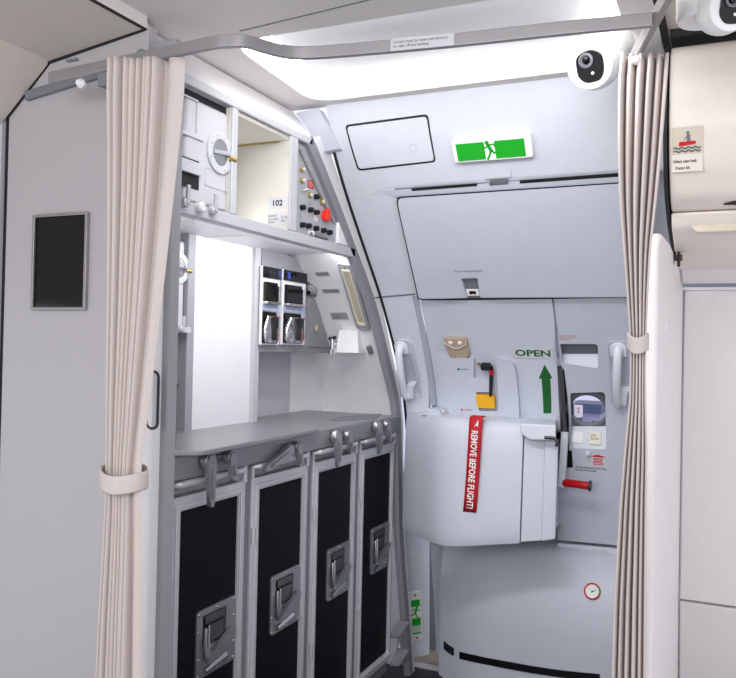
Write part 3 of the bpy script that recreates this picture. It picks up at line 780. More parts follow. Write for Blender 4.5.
obj('cabinet_roof', MB().box((-1.575, 1.43, ztop+.004), (-1.185, G(ztop)-.01, ztop+.016)), 'galley_white', gal)
obj('partition_board', MB().box((-1.57, ya, Z1-.01), (-1.156, ya+.006, ztop)), 'cream_lining', gal)
ed = obj('partition_board', MB().box((-1.57, yc+.004, Z1-.01), (-1.157, yc+.016, ztop)), 'cream_lining', gal)
obj('open_bay_back', MB().box((-1.57, ya, Z1-.01), (-1.56, yc+.01, ztop)), 'cream_lining', gal)
obj('open_bay_ceiling', MB().box((-1.56, ya+.006, ztop-.012), (-1.16, yc+.004, ztop-.002)), 'cream_lining', gal)
obj('yellow_edge', MB().box((-1.56, yc+.0005, ztop-.017), (-1.19, yc+.0035, ztop-.012)), 'brass', gal)
# placards on the far wall of the open bay
def PYr(px, py, Y): p = hY(px, py, Y); return PY(p.x, p.y, p.z)
yw = yc+.0035
m4 = PYr(277.5, 203, yw); a_, b_ = hY(269, 203, yw), hY(287.5, 203, yw)
pl = obj('bay_placard', MB().prism(rrect(abs(b_.x-a_.x), .034, .002), 0, .001, m4), 'placard', gal); text('lettering', '102', m4 @ Matrix.Translation((.002, 0, .0014)), .032, .018, 'ink', pl, bold=.03)
m4 = PYr(277.5, 219, yw); pl = obj('load_placard', MB().prism(rrect(abs(b_.x-a_.x), .036, .002), 0, .0008, m4), 'placard', gal)
text('lettering', 'MAXIMUM\nALLOWABLE\nWEIGHT', m4 @ Matrix.Translation((-.014, 0, .0012)), .036, .024, 'ink', pl); text('lettering', '26.5 kg\n58 lb', m4 @ Matrix.Translation((.022, 0, .0012)), .020, .018, 'ink', pl)
obj('wall_stud', screws(MB(), [(0, 0)], .006, .003, PYr(271, 162, yw)), 'cream_lining', gal)
obj('wall_stud', screws(MB(), [(0, 0)], .006, .003, PYr(287, 152, yw)), 'cream_lining', gal)
obj('bay_shade', MB().box((-1.20, 1.45, ztop-.017), (-1.172, ya, ztop-.001)).box((-1.20, uy1_+.002, Z1+.001), (-1.172, ya, ztop-.017)), 'gasket', gal)  # black strips stand in for the shadow gap above and beside the container
# white cornice above
mb = MB(); zt = CZ-.004
mb.add([(FX-.006, 1.43, ztop+.022), (FX-.006, 2.11, ztop+.022), (-1.245, 2.14, zt), (-1.235, 1.43, zt), (FX-.03, 1.43, ztop+.022), (FX-.03, 2.11, ztop+.022), (-1.262, 2.14, zt), (-1.26, 1.43, zt)],
       [(0,1,2,3),(7,6,5,4),(0,1,5,4),(1,2,6,5),(2,3,7,6),(3,0,4,7)])
obj('cornice_panel', mb, 'galley_white', gal, bevel=.002)

# middle zone
BX = -1.445
pw0, pw1 = hX(191.5, 350, BX).y, hX(254, 350, BX).y
obj('white_back_panel', MB().box((-1.575, pw0, 1.03), (BX, pw1, Z1-.006)), 'galley_white', gal, bevel=.002)
pp0, pp1 = hX(253, 350, -1.435).y, hX(258.5, 350, -1.435).y
obj('rear_post', MB().box((-1.575, pp0, 1.03), (-1.432, pp1, Z1-.006)), 'galley_grey_light', gal, bevel=.003)
pe = hX(188, 350, -1.435).y
obj('rear_post', MB().box((-1.575, pe, 1.03), (-1.44, pw0+.004, Z1-.006)), 'galley_grey', gal, bevel=.002)
# left narrow bay
zb_ = hX(180, 327, -1.43).z
obj('bay_shelf', MB().box((-1.57, 1.44, zb_-.016), (-1.425, pe, zb_)), 'galley_grey_light', gal, bevel=.002)
z_ = hX(180, 379, -1.47).z
obj('bay_bar', MB().box((-1.52, 1.44, z_-.014), (-1.46, pe, z_+.014)), 'galley_dark', gal, bevel=.002)
obj('bay_back', MB().box((-1.575, 1.44, 1.03), (-1.545, pe, zb_-.015)), 'cream_lining', gal)
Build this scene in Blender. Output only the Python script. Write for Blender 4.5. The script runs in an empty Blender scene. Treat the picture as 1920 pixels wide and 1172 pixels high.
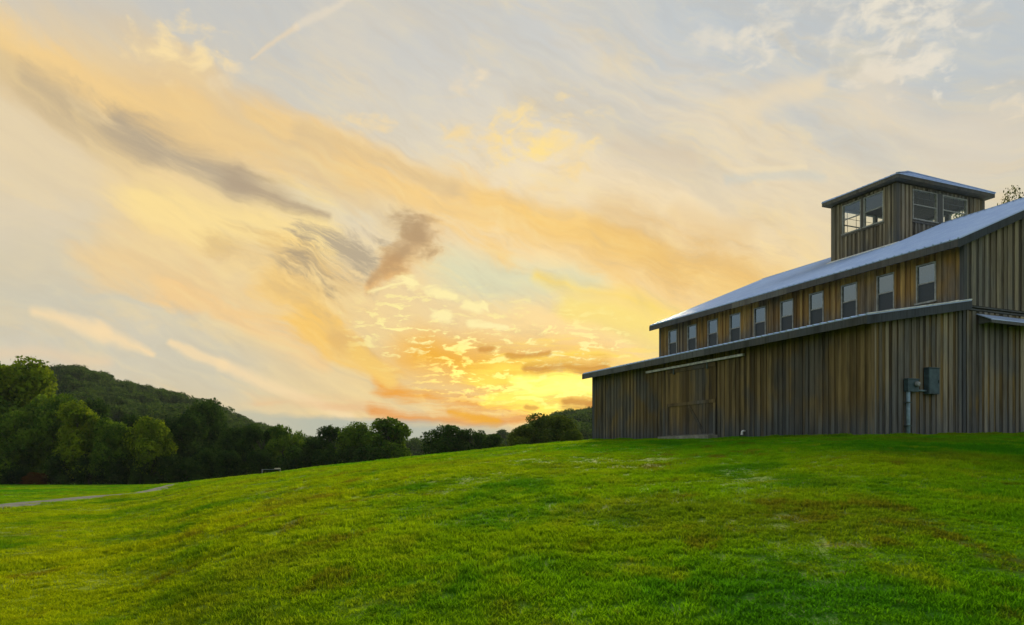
import bpy, bmesh, math, random
import numpy as np
from mathutils import Vector, Matrix

# ------------------------------------------------------------------ basics
S = bpy.context.scene
COL = S.collection
EYE = 1.6                    # eye height above the ground at the camera
F = 1387.0                   # focal length in units of a 1920 wide picture
HY = 855.0                   # where eye level falls in that picture
R = math.radians

def lin(r, g, b):
    f = lambda c: (c/255/12.92) if c/255 <= .04045 else ((c/255+.055)/1.055)**2.4
    return (f(r), f(g), f(b), 1.0)

# ------------------------------------------------------------------ camera
cam_d = bpy.data.cameras.new('camera'); cam = bpy.data.objects.new('camera', cam_d); COL.objects.link(cam)
cam.location = (0, 0, EYE); cam.rotation_euler = (R(90), 0, 0)
cam_d.sensor_width = 36.0; cam_d.lens = 36.0*F/1920
cam_d.shift_y = (HY-586.0)/1920
cam_d.clip_start = 0.05; cam_d.clip_end = 9000
S.camera = cam

# ------------------------------------------------------------------ exposure and render settings
S.view_settings.view_transform = 'Standard'; S.view_settings.look = 'None'
S.view_settings.exposure = 0.0; S.view_settings.gamma = 1.0; S.view_settings.use_curve_mapping = False
S.render.engine = 'CYCLES'
S.cycles.use_denoising = True
S.cycles.max_bounces = 5; S.cycles.transparent_max_bounces = 16; S.cycles.diffuse_bounces = 2
S.cycles.volume_bounces = 0
S.cycles.sample_clamp_indirect = 6.0

# ------------------------------------------------------------------ sun
SUN_AZ, SUN_EL = R(7.0), R(14.0)
sun_d = bpy.data.lights.new('sun', 'SUN'); sun = bpy.data.objects.new('sun', sun_d); COL.objects.link(sun)
sun_d.energy = 5.0; sun_d.angle = R(10.0); sun_d.color = (1.0, 0.84, 0.50)
sdir = Vector((math.sin(SUN_AZ)*math.cos(SUN_EL), math.cos(SUN_AZ)*math.cos(SUN_EL), math.sin(SUN_EL)))
sun.rotation_euler = (-sdir).to_track_quat('-Z', 'Y').to_euler()

# ------------------------------------------------------------------ node expression helper
class X:
    """a float socket with operators; builds math nodes in the current tree"""
    tree = None
    def __init__(s, k): s.k = k
    @staticmethod
    def m(op, *a, clamp=False):
        n = X.tree.nodes.new('ShaderNodeMath'); n.operation = op; n.use_clamp = clamp
        for i, v in enumerate(a):
            if isinstance(v, X): X.tree.links.new(v.k, n.inputs[i])
            else: n.inputs[i].default_value = v
        return X(n.outputs[0])
    def __add__(s, o): return X.m('ADD', s, o)
    __radd__ = __add__
    def __sub__(s, o): return X.m('SUBTRACT', s, o)
    def __rsub__(s, o): return X.m('SUBTRACT', o, s)
    def __mul__(s, o): return X.m('MULTIPLY', s, o)
    __rmul__ = __mul__
    def __truediv__(s, o): return X.m('DIVIDE', s, o)
def mad(a, b, c): return X.m('MULTIPLY_ADD', a, b, c)
def xmax(a, b): return X.m('MAXIMUM', a, b)
def vec(x, y, z=0.0):
    n = X.tree.nodes.new('ShaderNodeCombineXYZ')
    for i, v in enumerate((x, y, z)):
        if isinstance(v, X): X.tree.links.new(v.k, n.inputs[i])
        else: n.inputs[i].default_value = v
    return n.outputs[0]
def noise(v, scale, detail=3.0, rough=.5, dist=0.0):
    n = X.tree.nodes.new('ShaderNodeTexNoise'); n.noise_dimensions = '3D'
    X.tree.links.new(v, n.inputs['Vector'])
    n.inputs['Scale'].default_value = scale; n.inputs['Detail'].default_value = detail
    n.inputs['Roughness'].default_value = rough; n.inputs['Distortion'].default_value = dist
    return X(n.outputs[0])
def smooth(x, a, b, lo=0.0, hi=1.0):
    n = X.tree.nodes.new('ShaderNodeMapRange'); n.interpolation_type = 'SMOOTHSTEP'
    if a > b: a, b, lo, hi = b, a, hi, lo
    X.tree.links.new(x.k, n.inputs[0])
    for i, v in zip((1, 2, 3, 4), (a, b, lo, hi)): n.inputs[i].default_value = v
    return X(n.outputs[0])
def mixc(f, a, b, blend='MIX'):
    n = X.tree.nodes.new('ShaderNodeMix'); n.data_type = 'RGBA'; n.blend_type = blend
    for idx, v in ((0, f), (6, a), (7, b)):
        if isinstance(v, X): X.tree.links.new(v.k, n.inputs[idx])
        elif isinstance(v, bpy.types.NodeSocket): X.tree.links.new(v, n.inputs[idx])
        else: n.inputs[idx].default_value = v
    return n.outputs[2]
def ramp(x, stops, interp='EASE'):
    n = X.tree.nodes.new('ShaderNodeValToRGB'); X.tree.links.new(x.k, n.inputs[0])
    e = n.color_ramp.elements; n.color_ramp.interpolation = interp
    e[0].position, e[0].color = stops[0]; e[1].position, e[1].color = stops[-1]
    for p, c in stops[1:-1]:
        q = e.new(p); q.color = c
    return n.outputs[0]
def sep(v):
    n = X.tree.nodes.new('ShaderNodeSeparateXYZ'); X.tree.links.new(v, n.inputs[0])
    return X(n.outputs[0]), X(n.outputs[1]), X(n.outputs[2])

# ------------------------------------------------------------------ sky
W = bpy.data.worlds.new('World'); S.world = W; W.use_nodes = True
X.tree = W.node_tree; X.tree.nodes.clear()

def pc(x, y):
    """direction (1387 per radian of azimuth and elevation) in which a spot of the sky lies"""
    az = math.atan((x-960)/F); return F*az, F*math.atan((HY-y)/F*math.cos(az))

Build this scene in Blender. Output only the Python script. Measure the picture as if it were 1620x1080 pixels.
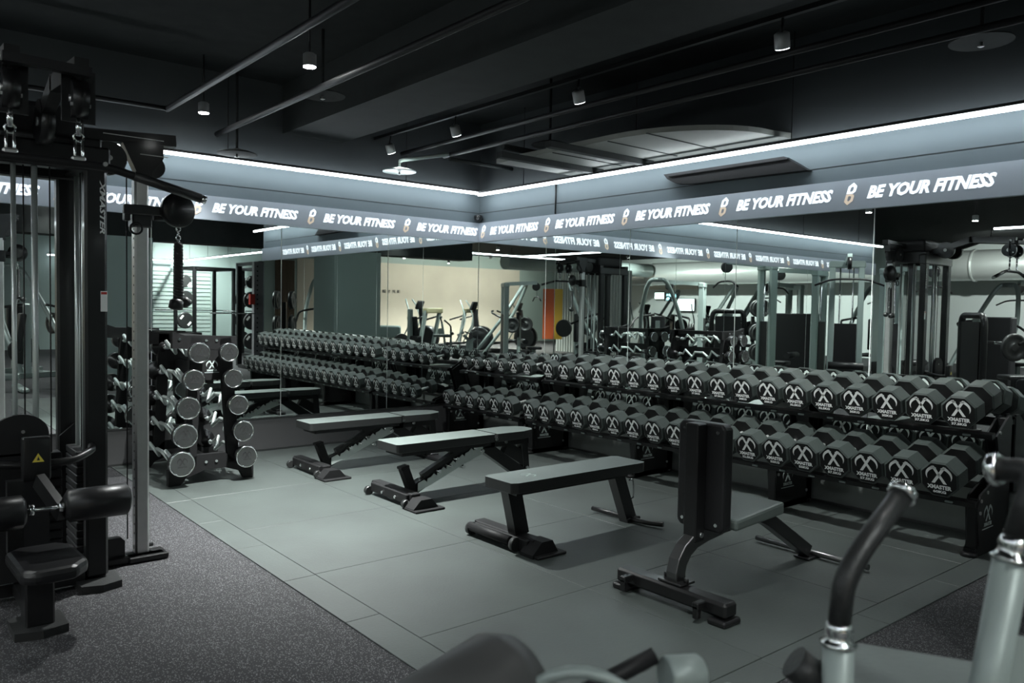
+ + +
● OBJECTIVE:
In the entries above, find every line holding the word "that" and copy it out.

● COMPLETED TASK:
Write part 3 of the bpy script that recreates this picture. It picks up at line 780. More parts follow. Write for Blender 4.5.
HY = 855.0                   # where eye level falls in that picture